• [Goal]: Report, as a bare number, how many lines hold "part".

• [Exercise data]:
BEGIN

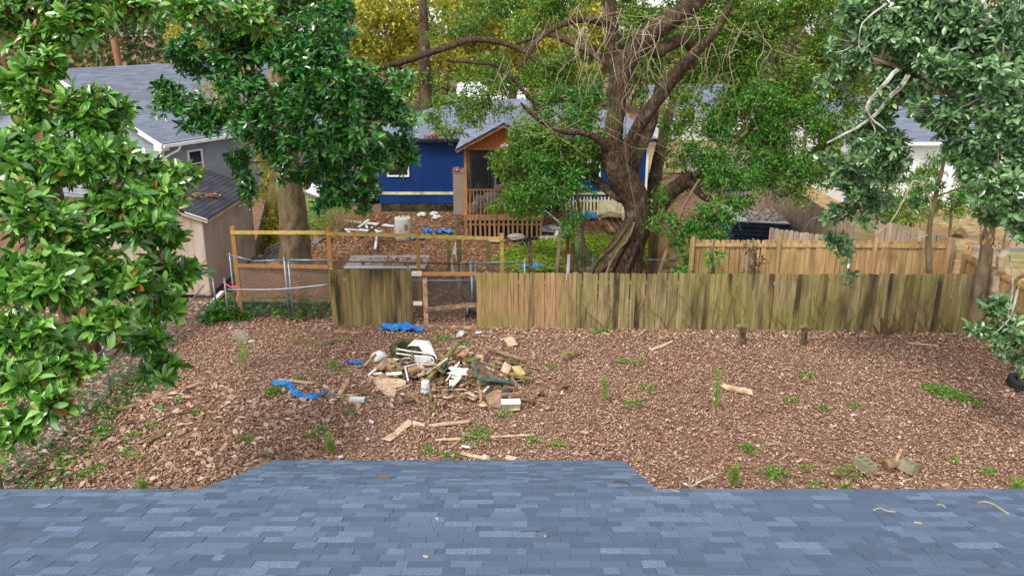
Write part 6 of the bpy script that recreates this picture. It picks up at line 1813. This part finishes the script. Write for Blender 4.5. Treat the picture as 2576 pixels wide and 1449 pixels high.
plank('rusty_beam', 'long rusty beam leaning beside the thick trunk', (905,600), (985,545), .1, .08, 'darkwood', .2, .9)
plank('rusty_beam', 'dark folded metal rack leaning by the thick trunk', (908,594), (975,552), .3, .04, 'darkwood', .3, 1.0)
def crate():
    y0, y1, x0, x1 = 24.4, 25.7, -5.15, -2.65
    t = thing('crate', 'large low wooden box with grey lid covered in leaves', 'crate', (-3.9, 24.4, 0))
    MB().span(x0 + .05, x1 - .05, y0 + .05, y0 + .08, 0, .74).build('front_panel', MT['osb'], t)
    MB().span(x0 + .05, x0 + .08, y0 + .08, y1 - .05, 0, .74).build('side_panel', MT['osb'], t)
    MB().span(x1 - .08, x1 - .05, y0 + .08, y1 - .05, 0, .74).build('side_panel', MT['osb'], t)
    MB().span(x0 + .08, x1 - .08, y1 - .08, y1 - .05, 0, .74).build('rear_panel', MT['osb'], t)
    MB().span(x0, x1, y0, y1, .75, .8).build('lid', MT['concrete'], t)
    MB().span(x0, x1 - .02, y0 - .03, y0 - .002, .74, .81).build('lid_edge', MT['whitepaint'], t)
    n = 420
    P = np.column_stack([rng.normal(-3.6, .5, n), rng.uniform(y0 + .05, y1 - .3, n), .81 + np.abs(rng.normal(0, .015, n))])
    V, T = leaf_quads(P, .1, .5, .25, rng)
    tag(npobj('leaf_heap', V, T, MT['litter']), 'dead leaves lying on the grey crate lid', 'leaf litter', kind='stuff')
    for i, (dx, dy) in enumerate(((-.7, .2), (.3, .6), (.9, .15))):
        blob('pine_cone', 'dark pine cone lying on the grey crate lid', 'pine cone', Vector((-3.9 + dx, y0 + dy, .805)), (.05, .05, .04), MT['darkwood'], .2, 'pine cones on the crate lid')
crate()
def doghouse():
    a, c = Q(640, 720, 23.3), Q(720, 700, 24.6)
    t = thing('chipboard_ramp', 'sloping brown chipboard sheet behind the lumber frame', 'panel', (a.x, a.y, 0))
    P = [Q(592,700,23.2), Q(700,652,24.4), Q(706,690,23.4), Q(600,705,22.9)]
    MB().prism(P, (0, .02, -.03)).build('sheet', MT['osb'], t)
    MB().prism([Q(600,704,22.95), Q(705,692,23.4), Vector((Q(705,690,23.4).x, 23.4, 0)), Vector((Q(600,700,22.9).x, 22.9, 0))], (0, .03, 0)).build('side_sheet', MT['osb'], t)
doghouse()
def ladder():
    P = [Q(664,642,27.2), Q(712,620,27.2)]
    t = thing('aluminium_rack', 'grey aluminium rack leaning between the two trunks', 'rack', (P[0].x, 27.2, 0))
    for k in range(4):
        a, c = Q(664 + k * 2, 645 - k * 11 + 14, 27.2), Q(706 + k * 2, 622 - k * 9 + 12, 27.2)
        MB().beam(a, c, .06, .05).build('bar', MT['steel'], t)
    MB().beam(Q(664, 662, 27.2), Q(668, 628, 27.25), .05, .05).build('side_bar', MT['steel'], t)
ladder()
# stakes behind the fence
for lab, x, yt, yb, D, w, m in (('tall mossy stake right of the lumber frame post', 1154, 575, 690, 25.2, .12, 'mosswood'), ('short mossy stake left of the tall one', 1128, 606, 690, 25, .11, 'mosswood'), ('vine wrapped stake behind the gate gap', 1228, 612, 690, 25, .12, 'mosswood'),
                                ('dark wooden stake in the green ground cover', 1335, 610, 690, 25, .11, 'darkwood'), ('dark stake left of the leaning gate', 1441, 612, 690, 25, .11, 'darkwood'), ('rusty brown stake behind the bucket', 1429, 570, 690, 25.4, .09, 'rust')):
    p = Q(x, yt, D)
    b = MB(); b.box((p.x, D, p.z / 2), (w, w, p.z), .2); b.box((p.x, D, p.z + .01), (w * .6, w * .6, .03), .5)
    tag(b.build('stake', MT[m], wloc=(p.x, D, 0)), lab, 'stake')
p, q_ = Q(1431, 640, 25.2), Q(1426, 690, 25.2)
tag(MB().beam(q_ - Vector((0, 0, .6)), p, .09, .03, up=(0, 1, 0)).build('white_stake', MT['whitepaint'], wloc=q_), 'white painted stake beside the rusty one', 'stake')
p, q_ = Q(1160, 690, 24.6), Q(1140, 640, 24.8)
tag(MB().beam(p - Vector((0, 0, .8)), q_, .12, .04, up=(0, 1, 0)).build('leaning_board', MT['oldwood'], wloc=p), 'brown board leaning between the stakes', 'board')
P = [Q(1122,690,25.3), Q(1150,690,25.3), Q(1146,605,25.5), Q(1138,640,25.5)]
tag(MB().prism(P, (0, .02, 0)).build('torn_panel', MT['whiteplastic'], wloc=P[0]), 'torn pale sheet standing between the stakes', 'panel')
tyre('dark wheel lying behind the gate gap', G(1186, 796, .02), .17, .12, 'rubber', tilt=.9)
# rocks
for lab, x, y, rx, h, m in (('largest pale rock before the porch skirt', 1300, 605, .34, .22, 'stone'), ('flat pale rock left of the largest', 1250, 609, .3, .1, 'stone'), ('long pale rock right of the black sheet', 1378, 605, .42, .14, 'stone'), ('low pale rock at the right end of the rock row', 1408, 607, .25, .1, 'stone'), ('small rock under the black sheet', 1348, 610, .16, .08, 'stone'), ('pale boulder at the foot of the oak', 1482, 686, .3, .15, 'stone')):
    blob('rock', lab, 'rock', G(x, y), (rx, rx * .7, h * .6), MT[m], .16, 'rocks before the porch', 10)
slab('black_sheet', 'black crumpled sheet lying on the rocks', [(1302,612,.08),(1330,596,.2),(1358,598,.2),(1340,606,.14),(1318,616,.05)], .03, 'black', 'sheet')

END
BEGIN

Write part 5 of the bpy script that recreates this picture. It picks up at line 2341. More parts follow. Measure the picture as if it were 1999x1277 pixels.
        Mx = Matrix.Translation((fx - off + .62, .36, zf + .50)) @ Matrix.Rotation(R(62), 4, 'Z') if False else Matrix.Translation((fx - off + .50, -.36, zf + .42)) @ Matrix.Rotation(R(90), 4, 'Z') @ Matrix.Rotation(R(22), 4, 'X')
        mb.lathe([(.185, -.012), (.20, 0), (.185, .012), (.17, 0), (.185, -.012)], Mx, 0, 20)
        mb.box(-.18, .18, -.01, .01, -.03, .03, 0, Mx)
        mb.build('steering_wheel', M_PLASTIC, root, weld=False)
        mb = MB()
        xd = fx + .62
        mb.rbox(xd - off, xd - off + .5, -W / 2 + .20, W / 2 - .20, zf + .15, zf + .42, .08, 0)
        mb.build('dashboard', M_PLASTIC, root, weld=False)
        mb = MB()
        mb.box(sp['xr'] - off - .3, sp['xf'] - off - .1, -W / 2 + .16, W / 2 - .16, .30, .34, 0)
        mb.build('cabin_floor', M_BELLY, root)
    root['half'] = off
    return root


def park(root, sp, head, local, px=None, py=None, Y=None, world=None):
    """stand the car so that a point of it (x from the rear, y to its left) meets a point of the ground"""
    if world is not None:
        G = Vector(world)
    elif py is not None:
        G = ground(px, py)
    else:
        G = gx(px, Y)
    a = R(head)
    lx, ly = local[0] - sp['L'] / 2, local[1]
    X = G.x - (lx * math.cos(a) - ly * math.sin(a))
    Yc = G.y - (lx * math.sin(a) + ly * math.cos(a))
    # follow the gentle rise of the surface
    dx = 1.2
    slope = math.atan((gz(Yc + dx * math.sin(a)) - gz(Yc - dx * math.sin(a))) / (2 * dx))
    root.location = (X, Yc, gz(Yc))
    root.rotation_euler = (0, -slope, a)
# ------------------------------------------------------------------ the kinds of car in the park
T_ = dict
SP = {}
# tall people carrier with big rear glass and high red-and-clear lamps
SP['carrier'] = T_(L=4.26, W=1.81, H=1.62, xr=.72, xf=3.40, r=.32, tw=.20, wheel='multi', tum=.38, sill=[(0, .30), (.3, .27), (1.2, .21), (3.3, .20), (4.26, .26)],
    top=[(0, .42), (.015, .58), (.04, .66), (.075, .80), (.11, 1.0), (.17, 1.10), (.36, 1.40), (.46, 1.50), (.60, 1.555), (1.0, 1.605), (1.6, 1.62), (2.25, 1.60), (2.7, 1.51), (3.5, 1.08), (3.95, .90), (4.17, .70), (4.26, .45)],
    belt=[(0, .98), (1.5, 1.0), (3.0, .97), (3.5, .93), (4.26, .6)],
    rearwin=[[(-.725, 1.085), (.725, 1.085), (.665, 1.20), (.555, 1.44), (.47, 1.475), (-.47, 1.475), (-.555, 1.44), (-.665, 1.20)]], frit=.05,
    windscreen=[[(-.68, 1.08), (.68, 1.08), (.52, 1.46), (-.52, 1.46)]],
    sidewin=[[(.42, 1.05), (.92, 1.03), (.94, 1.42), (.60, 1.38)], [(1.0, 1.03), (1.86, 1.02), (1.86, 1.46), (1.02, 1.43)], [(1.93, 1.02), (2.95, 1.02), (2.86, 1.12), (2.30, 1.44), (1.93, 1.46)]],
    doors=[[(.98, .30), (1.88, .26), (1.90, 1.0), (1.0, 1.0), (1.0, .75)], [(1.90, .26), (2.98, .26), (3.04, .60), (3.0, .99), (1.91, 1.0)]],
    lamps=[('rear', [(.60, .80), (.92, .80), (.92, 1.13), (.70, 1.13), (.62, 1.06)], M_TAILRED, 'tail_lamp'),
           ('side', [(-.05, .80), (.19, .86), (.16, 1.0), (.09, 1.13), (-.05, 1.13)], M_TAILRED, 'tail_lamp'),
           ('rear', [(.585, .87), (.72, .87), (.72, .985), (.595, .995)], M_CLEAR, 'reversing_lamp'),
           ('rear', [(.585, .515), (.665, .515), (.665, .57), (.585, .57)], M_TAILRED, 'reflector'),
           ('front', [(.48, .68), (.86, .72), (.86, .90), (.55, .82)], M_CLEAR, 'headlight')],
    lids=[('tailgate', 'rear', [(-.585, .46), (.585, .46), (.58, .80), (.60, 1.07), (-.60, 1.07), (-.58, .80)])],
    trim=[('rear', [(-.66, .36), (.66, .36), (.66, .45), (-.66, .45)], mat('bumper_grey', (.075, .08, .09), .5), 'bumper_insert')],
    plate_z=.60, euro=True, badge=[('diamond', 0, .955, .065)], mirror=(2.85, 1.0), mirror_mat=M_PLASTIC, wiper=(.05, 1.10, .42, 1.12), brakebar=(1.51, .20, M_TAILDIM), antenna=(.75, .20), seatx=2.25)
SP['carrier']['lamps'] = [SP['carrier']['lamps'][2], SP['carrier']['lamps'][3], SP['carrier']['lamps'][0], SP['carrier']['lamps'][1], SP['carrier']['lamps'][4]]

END
BEGIN

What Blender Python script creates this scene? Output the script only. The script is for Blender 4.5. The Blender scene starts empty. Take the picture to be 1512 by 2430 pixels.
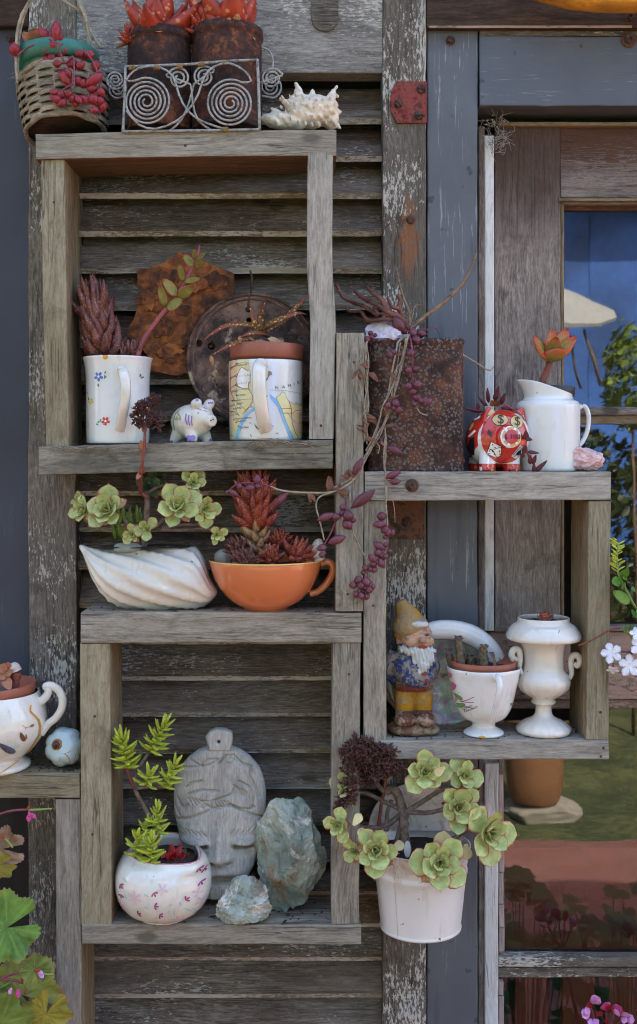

END

• [Task result]: 2